A new World Bank assessment of waste management across the Middle East and North Africa points to Morocco as a model of how municipal solid waste reform can be structured, financed and governed at system level. Its experience offers relevant lessons for African countries working to stabilise services and modernise delivery.

  • Municipal solid waste management remains weak across many African cities, with average collection rates far below the volume of waste generated, and most uncollected waste ending up in uncontrolled dumpsites rather than managed disposal facilities.

  • Though Morocco’s transition is still evolving, the assessment suggests it illustrates how system reform can begin to address these structural weaknesses and build the institutional foundations needed for consistent service delivery rather than short-term operational fixes.

More details

  • The World Bank assessment has framed Morocco as a reform leader because its waste transition has been designed as system reform rather than a sequence of projects. The report presents the North African country as proof that solid waste management can be modernised through coordinated legal, financial and institutional restructuring, supported by sustained engagement rather than the short-term infrastructure investments common across much of Africa. Morocco’s reforms have directly targeted this structural bottleneck. The reform process unfolded over more than a decade, signalling continuity of policy direction and allowing institutions, financing mechanisms and municipal practices to mature rather than change in cycles.

  • This system approach was anchored first in the policy framework. The adoption of Solid Waste Management Law 28-00 in 2006 established a clear national legal framework, defined responsibilities and created the regulatory certainty needed to move beyond fragmented municipal practices. This has given the sector structure, anchoring early reform phases and enabling subsequent financial and municipal changes. The report indicates that sequencing reform from legal clarity to financial structuring and then to municipal implementation reduced fragmentation and improved coordination across levels of government.

  • Once the legal framework established the rules of the system, the question shifted to how reform would be driven and sustained financially. Morocco’s solid waste management reform programme was supported by a Development Policy Loan totalling $535 million between 2009 and 2015. The report highlights this as the first policy loan globally dedicated to SWM, with funding tied to governance and financial reforms rather than infrastructure alone. It identifies policy-based lending as a catalyst that helped initiate sector-wide reform and sustain momentum over time. This has positioned Morocco’s approach as a precedent for applying policy-based financing to the waste sector. It also reflects a shift in the role of the state from asset provider, as is common across Africa, to system steward, focusing on regulation, oversight and financial architecture rather than direct project delivery.
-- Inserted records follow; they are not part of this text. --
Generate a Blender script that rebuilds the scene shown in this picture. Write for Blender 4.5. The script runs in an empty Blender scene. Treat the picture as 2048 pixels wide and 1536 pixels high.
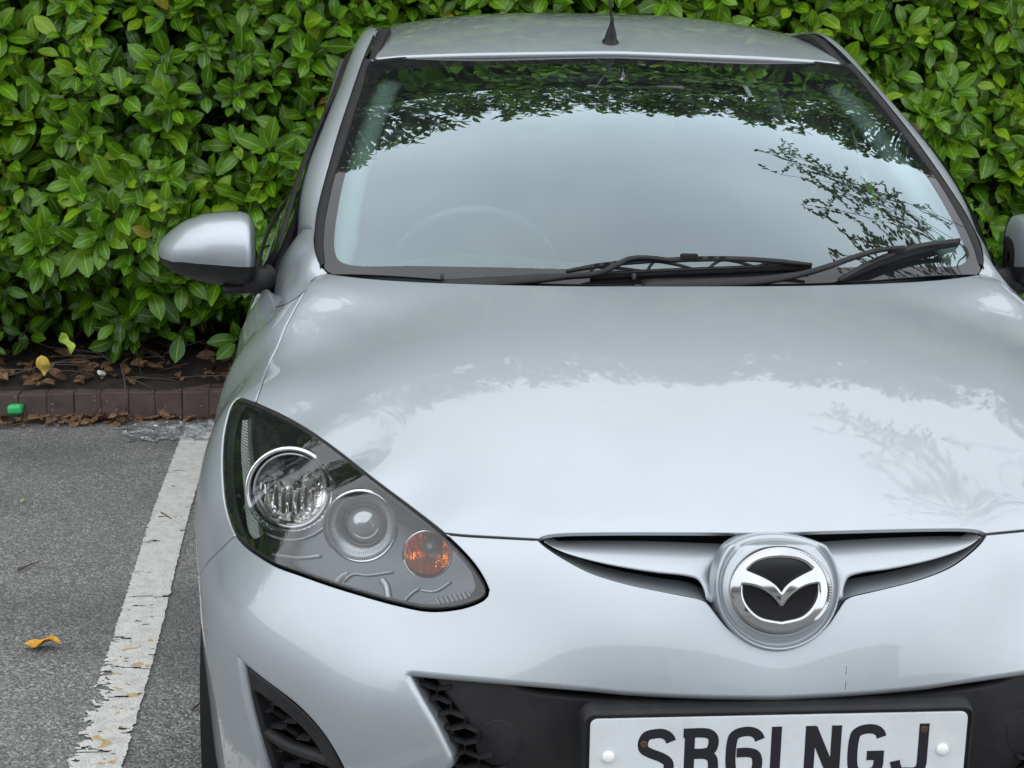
import bpy, bmesh, math, random
import numpy as np
from mathutils import Vector, Matrix, noise as mnoise
from mathutils.geometry import delaunay_2d_cdt
rng = np.random.default_rng(7); random.seed(7)
S = bpy.context.scene; COL = S.collection

# ---------------------------------------------------------------- camera
CAM = np.array([-.5177, -1.9183, 1.5034]); PITCH, YAW, ROLL = map(math.radians, (13.547, 4.387, .756)); FPX = 3100.7
_f = np.array([math.sin(YAW)*math.cos(PITCH), math.cos(YAW)*math.cos(PITCH), -math.sin(PITCH)])
_r = np.array([math.cos(YAW), -math.sin(YAW), 0]); _u = np.cross(_r, _f)
_c, _s = math.cos(ROLL), math.sin(ROLL)
_r, _u = _c*_r+_s*_u, -_s*_r+_c*_u
CM = np.array([_r, _u, _f])
cd = bpy.data.cameras.new('camera'); cam = bpy.data.objects.new('camera', cd); COL.objects.link(cam)
cd.sensor_width = 36; cd.lens = FPX/2048*36; cd.clip_start = .05; cd.clip_end = 500
mw = Matrix.Identity(4)
for i in range(3):
    mw[i][0], mw[i][1], mw[i][2], mw[i][3] = _r[i], _u[i], -_f[i], CAM[i]
cam.matrix_world = mw; S.camera = cam
S.view_settings.view_transform = 'Standard'; S.view_settings.look = 'None'
S.view_settings.gamma = 1; S.view_settings.use_curve_mapping = False; S.view_settings.exposure = 0.0

# ---------------------------------------------------------------- node helper and sky
class NT:
    def __init__(s, nt): s.nt = nt; s.nt.nodes.clear()
    def n(s, t, props=None, **ins):
        nd = s.nt.nodes.new(t)
        for k, v in (props or {}).items(): setattr(nd, k, v)
        for k, v in ins.items():
            k2 = int(k[1:]) if k[0] == '_' and k[1:].isdigit() else k.replace('_', ' ')
            sock = nd.inputs[k2]
            if isinstance(v, bpy.types.NodeSocket): s.nt.links.new(v, sock)
            else: sock.default_value = v
        return nd
    def math(s, op, a, b=0., c=0.): return s.n('ShaderNodeMath', {'operation': op}, _0=a, _1=b, _2=c).outputs[0]
    def mix(s, f, a, b): 
        nd = s.n('ShaderNodeMix', {'data_type': 'RGBA'}); 
        for i, v in ((0, f), (6, a), (7, b)):
            if isinstance(v, bpy.types.NodeSocket): s.nt.links.new(v, nd.inputs[i])
            else: nd.inputs[i].default_value = v
        return nd.outputs[2]
    def ramp(s, f, stops, interp='LINEAR'):
        nd = s.n('ShaderNodeValToRGB', Fac=f); cr = nd.color_ramp; cr.interpolation = interp
        while len(cr.elements) < len(stops): cr.elements.new(.5)
        for e, (p, c) in zip(cr.elements, stops): e.position = p; e.color = c if len(c) == 4 else (*c, 1)
        return nd.outputs[0]

SUN_EL, SUN_AZ = 58, 200
w = bpy.data.worlds.new('World'); S.world = w; w.use_nodes = True
t = NT(w.node_tree)
sky = t.n('ShaderNodeTexSky', {'sky_type': 'NISHITA', 'sun_disc': False, 'sun_elevation': math.radians(SUN_EL), 'sun_rotation': math.radians(SUN_AZ)})
bg1 = t.n('ShaderNodeBackground', Color=sky.outputs[0], Strength=.06)
tc = t.n('ShaderNodeTexCoord')
mp = t.n('ShaderNodeMapping', Vector=tc.outputs['Generated'], Scale=(1, 1, 1.6))
nz = t.n('ShaderNodeTexNoise', Vector=mp.outputs[0], Scale=2.2, Detail=5., Roughness=.45)
cl = t.ramp(nz.outputs[0], [(.32, (.80, .86, .93)), (.5, (.93, .97, 1.02)), (.68, (1.10, 1.13, 1.16))])
bg2 = t.n('ShaderNodeBackground', Color=cl, Strength=2.1)
ms = t.n('ShaderNodeMixShader', _0=.85, _1=bg1.outputs[0], _2=bg2.outputs[0])
t.n('ShaderNodeOutputWorld', Surface=ms.outputs[0])
sd = bpy.data.lights.new('sun', 'SUN'); sd.energy = .5; sd.angle = math.radians(178); sd.color = (1, .97, .92)
so = bpy.data.objects.new('sun', sd); COL.objects.link(so)
a = math.radians(SUN_AZ); e = math.radians(SUN_EL)
so.rotation_euler = Vector((math.sin(a)*math.cos(e), math.cos(a)*math.cos(e), math.sin(e))).to_track_quat('Z', 'Y').to_euler()

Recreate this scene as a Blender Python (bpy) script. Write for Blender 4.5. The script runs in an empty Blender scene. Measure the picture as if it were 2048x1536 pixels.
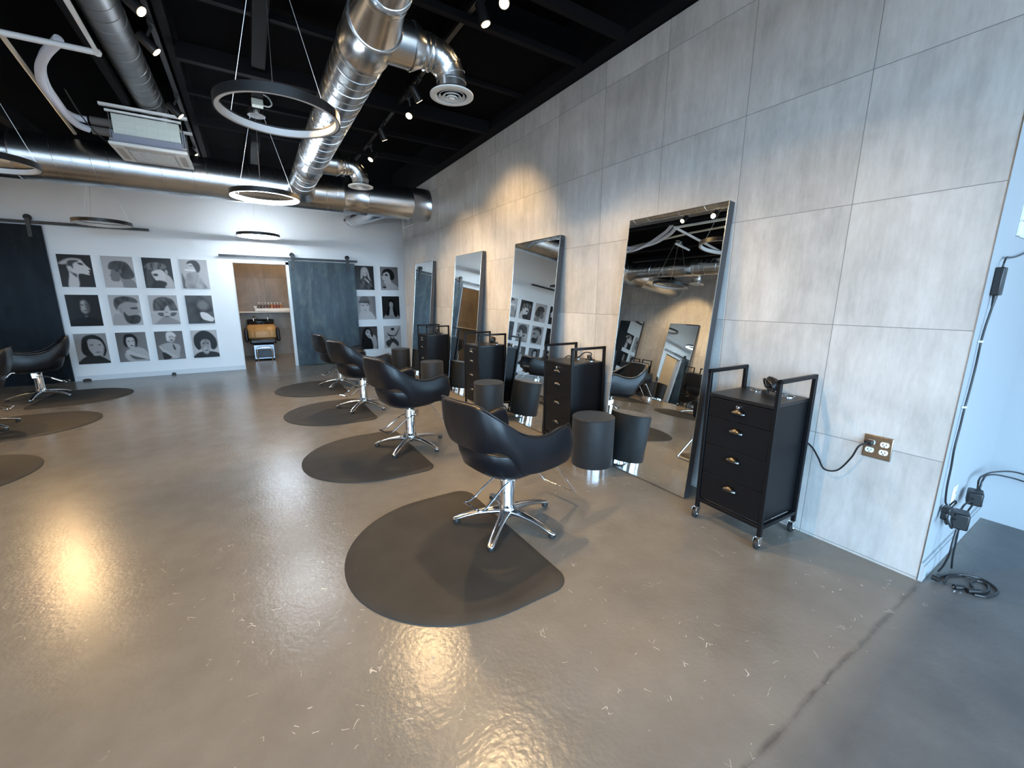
import bpy, math, random
import numpy as np
from mathutils import Vector, Matrix
random.seed(7)
PI = math.pi
col = bpy.context.scene.collection
sc = bpy.context.scene

# ------------------------------------------------------------------ helpers
def tag(o, label=None, cat=None, group=None, kind=None):
    if label: o['label'] = label
    if cat: o['category'] = cat
    if group: o['group'] = group
    if kind: o['kind'] = kind
    return o

def empty(name, loc=(0, 0, 0), rz=0, label=None, cat=None, group=None):
    o = bpy.data.objects.new(name, None)
    o.empty_display_size = .1
    o.location = loc
    o.rotation_euler = (0, 0, rz)
    col.objects.link(o)
    return tag(o, label, cat, group)

def copy_tree(o, parent=None):
    c = o.copy()
    col.objects.link(c)
    if parent: c.parent = parent
    for ch in list(o.children):
        copy_tree(ch, c)
    return c

class MB:
    """collects shapes, then links them as ONE mesh object"""
    def __init__(s): s.v = []; s.f = []; s.m = []; s.mi = 0
    def add(s, vs, fs):
        n = len(s.v)
        s.v += [tuple(v) for v in vs]
        s.f += [tuple(i + n for i in f) for f in fs]
        s.m += [s.mi] * len(fs)
        return s
    def box(s, a, b, M=None):
        x0, y0, z0 = a; x1, y1, z1 = b
        vs = [Vector((x, y, z)) for z in (z0, z1) for y in (y0, y1) for x in (x0, x1)]
        if M: vs = [M @ v for v in vs]
        return s.add(vs, [(0, 2, 3, 1), (4, 5, 7, 6), (0, 1, 5, 4), (2, 6, 7, 3), (0, 4, 6, 2), (1, 3, 7, 5)])
    def tube(s, pts, r, n=10, closed=False, cap=True, sx=1.0):
        P = [Vector(p) for p in pts]; m = len(P)
        rs = r if isinstance(r, (list, tuple)) else [r] * m
        T = []
        for i in range(m):
            if closed: t = P[(i + 1) % m] - P[i - 1]
            else: t = P[min(i + 1, m - 1)] - P[max(i - 1, 0)]
            T.append(t.normalized())
        up = Vector((0, 0, 1)) if abs(T[0].z) < .9 else Vector((1, 0, 0))
        nrm = (up - T[0] * up.dot(T[0])).normalized()
        vs = []
        for i in range(m):
            nrm = (nrm - T[i] * nrm.dot(T[i])).normalized()
            b = T[i].cross(nrm)
            for k in range(n):
                a = 2 * PI * k / n
                vs.append(P[i] + (nrm * math.cos(a) + b * math.sin(a) * sx) * rs[i])
        fs = []
        for i in range(m if closed else m - 1):
            j = (i + 1) % m
            for k in range(n):
                fs.append((i * n + k, i * n + (k + 1) % n, j * n + (k + 1) % n, j * n + k))
        if cap and not closed:
            fs.append(tuple(range(n))[::-1]); fs.append(tuple(range((m - 1) * n, m * n)))
        return s.add(vs, fs)
    def cyl(s, p, q, r, n=24, r2=None):
        return s.tube([p, q], [r, r if r2 is None else r2], n)
    def lathe(s, prof, n=32, c=(0, 0, 0), M=None):
        vs = []; fs = []; m = len(prof)
        for r, z in prof:
            for k in range(n):
                a = 2 * PI * k / n
                v = Vector((r * math.cos(a), r * math.sin(a), z))
                if M: v = M @ v
                vs.append(v + Vector(c))
        for i in range(m - 1):
            for k in range(n):
                fs.append((i * n + k, i * n + (k + 1) % n, (i + 1) * n + (k + 1) % n, (i + 1) * n + k))
        if prof[0][0] > 1e-6: fs.append(tuple(range(n))[::-1])
        if prof[-1][0] > 1e-6: fs.append(tuple(range((m - 1) * n, m * n)))
        return s.add(vs, fs)
    def ring(s, r0, r1, z0, z1, n=64, c=(0, 0, 0)):
        vs = []; fs = []
        prof = [(r0, z0), (r1, z0), (r1, z1), (r0, z1)]
        for r, z in prof:
            for k in range(n):
                a = 2 * PI * k / n
                vs.append((c[0] + r * math.cos(a), c[1] + r * math.sin(a), c[2] + z))
        for i in range(4):
            j = (i + 1) % 4
            for k in range(n):
                fs.append((i * n + k, i * n + (k + 1) % n, j * n + (k + 1) % n, j * n + k))
        return s.add(vs, fs)
    def grid(s, rows, flip=False):
        n = len(rows[0]); vs = [v for r in rows for v in r]; fs = []
        for i in range(len(rows) - 1):
            for j in range(n - 1):
                f = (i * n + j, i * n + j + 1, (i + 1) * n + j + 1, (i + 1) * n + j)
                fs.append(f[::-1] if flip else f)
        return s.add(vs, fs)
    def prism(s, poly, z0, z1):
        n = len(poly)
        vs = [(x, y, z0) for x, y in poly] + [(x, y, z1) for x, y in poly]
        fs = [tuple(range(n))[::-1], tuple(range(n, 2 * n))]
        fs += [(k, (k + 1) % n, n + (k + 1) % n, n + k) for k in range(n)]
        return s.add(vs, fs)
    def build(s, name, mat, parent=None, smooth=40, bevel=0, loc=None):
        me = bpy.data.meshes.new(name)
        me.from_pydata(s.v, [], s.f)
        mats = mat if isinstance(mat, (list, tuple)) else [mat]
        for m in mats: me.materials.append(m)
        me.polygons.foreach_set('material_index', s.m)
        me.update(calc_edges=True)
        if smooth:
            me.polygons.foreach_set('use_smooth', [True] * len(me.polygons))
            me.set_sharp_from_angle(angle=math.radians(smooth))
        o = bpy.data.objects.new(name, me)
        if parent: o.parent = parent
        if loc: o.location = loc
        col.objects.link(o)
        if bevel:
            b = o.modifiers.new('bevel', 'BEVEL'); b.width = bevel; b.segments = 2
            b.limit_method = 'ANGLE'; b.angle_limit = math.radians(50)
        return o

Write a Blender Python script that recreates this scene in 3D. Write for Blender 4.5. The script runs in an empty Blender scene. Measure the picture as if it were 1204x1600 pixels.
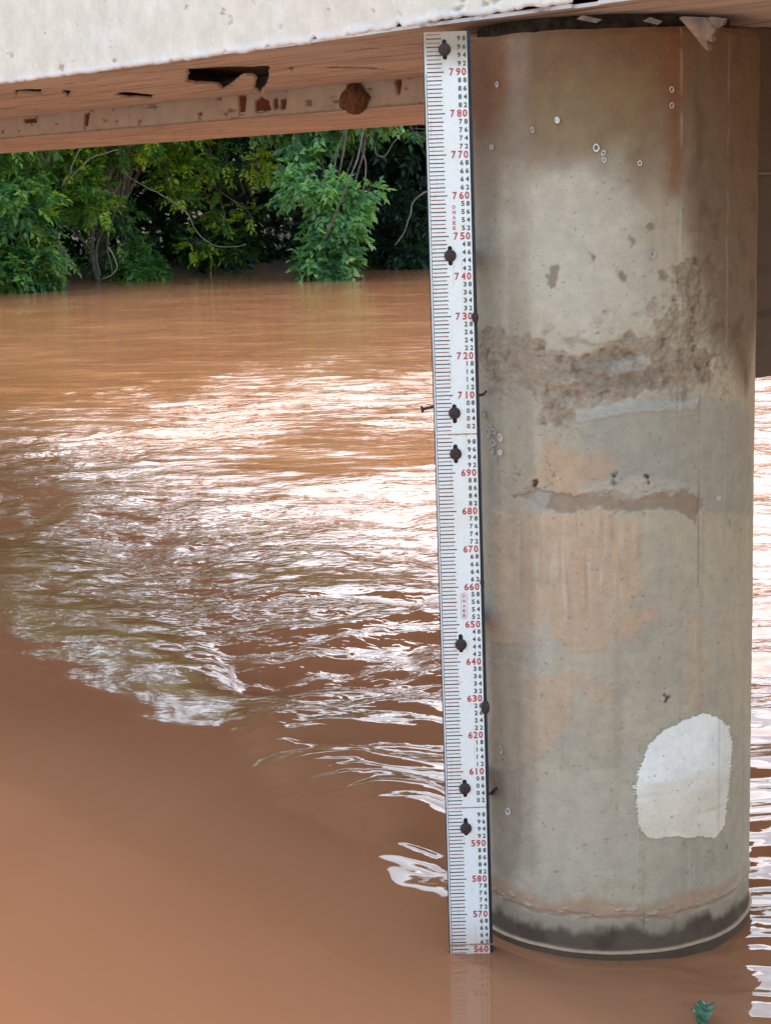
import bpy, math, random
import numpy as np
from mathutils import Matrix, Vector

scene = bpy.context.scene
col = scene.collection
R = math.radians

# ------------------------------------------------------------------ camera
FPX, PITCH, ROLL, EYE = 2700.0, 0.18423, -0.02688, 2.0316     # focal length in photo pixels, radians, radians, metres
cam_data = bpy.data.cameras.new('camera')
cam = bpy.data.objects.new('camera', cam_data); col.objects.link(cam)
cam_data.sensor_fit = 'AUTO'; cam_data.sensor_width = 36.0
cam_data.lens = FPX / 1600 * 36.0
cam_data.clip_start = 0.05; cam_data.clip_end = 500
_c, _s = math.cos(ROLL), math.sin(ROLL)
_fw = Vector((0, math.cos(PITCH), -math.sin(PITCH)))
_up0 = Vector((0, math.sin(PITCH), math.cos(PITCH)))
_rt0 = Vector((1, 0, 0))
_rt = _c * _rt0 + _s * _up0
_up = -_s * _rt0 + _c * _up0
m = Matrix((_rt, _up, -_fw)).transposed().to_4x4()
m.translation = Vector((0, 0, EYE))
cam.matrix_world = m
scene.camera = cam

# ------------------------------------------------------------------ sky, sun, exposure
SUN_EL, SUN_AZ = 54.0, 4.0            # degrees above the horizon, degrees right of straight ahead (+Y)
world = bpy.data.worlds.new('World'); scene.world = world
world.use_nodes = True
wn = world.node_tree.nodes; wl = world.node_tree.links
wn.clear()
w_out = wn.new('ShaderNodeOutputWorld'); w_bg = wn.new('ShaderNodeBackground')
w_sky = wn.new('ShaderNodeTexSky'); w_sky.sky_type = 'NISHITA'; w_sky.sun_disc = False
w_sky.sun_elevation = R(SUN_EL); w_sky.sun_rotation = R(SUN_AZ)
w_sky.air_density = 1.4; w_sky.dust_density = 2.0; w_sky.ozone_density = 1.0
w_hsv = wn.new('ShaderNodeHueSaturation'); w_hsv.inputs['Saturation'].default_value = 0.98
w_bg.inputs['Strength'].default_value = 0.10
wl.new(w_sky.outputs[0], w_hsv.inputs['Color']); wl.new(w_hsv.outputs[0], w_bg.inputs['Color'])
wl.new(w_bg.outputs[0], w_out.inputs['Surface'])

sun_data = bpy.data.lights.new('sun', 'SUN'); sun_data.energy = 0.75; sun_data.angle = R(60)
sun_data.color = (1.0, 0.985, 0.96)
sun = bpy.data.objects.new('sun', sun_data); col.objects.link(sun)
_sd = Vector((math.sin(R(SUN_AZ)) * math.cos(R(SUN_EL)), math.cos(R(SUN_AZ)) * math.cos(R(SUN_EL)), math.sin(R(SUN_EL))))
sun.rotation_euler = _sd.to_track_quat('Z', 'Y').to_euler()
sun.location = (0, 20, 30)

scene.view_settings.view_transform = 'Standard'; scene.view_settings.look = 'None'
scene.view_settings.gamma = 1.0; scene.view_settings.use_curve_mapping = False
scene.view_settings.exposure = 2.36
scene.render.engine = 'CYCLES'
scene.cycles.max_bounces = 8; scene.cycles.diffuse_bounces = 4; scene.cycles.glossy_bounces = 4
scene.cycles.transmission_bounces = 3; scene.cycles.sample_clamp_indirect = 6.0
scene.cycles.caustics_reflective = False; scene.cycles.caustics_refractive = False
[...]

  • The World Bank has also highlighted Morocco’s effort to build municipal capacity within a national framework. A national solid waste management support programme and dedicated financial mechanisms have helped local governments meet new standards, with support tied to municipal performance. This has embedded incentives linking funding to service quality, governance and compliance, strengthening accountability and financial sustainability. Strengthening municipal systems also improves service reliability, contract management and cost control, areas where many African cities continue to face operational gaps.

  • Reform has extended beyond institutions and finance into the social and behavioural dimensions of service delivery, mainstreaming safeguards, promoting source separation and encouraging behaviour change alongside policy and infrastructure measures. Environmental and social considerations were mainstreamed into municipal solid waste management rather than treated as separate compliance requirements. These shifts have supported waste minimisation and recovery, advancing the Three Rs, reduce, reuse and recycle, and laying groundwork for circular economy activity.  The assessment also notes the role of technology in advancing the Three Rs and supporting the shift towards material recovery alongside institutional reform.

Our take

  • Across Africa, waste reform often begins with projects, yet Morocco’s trajectory shows lasting change depends on anchoring reform in institutions, financing structures and municipal capacity so systems function beyond project cycles.

  • This suggests the continent’s waste challenge is less about technology gaps and more about governance depth, financial design and the ability to turn short term interventions into enduring public service systems.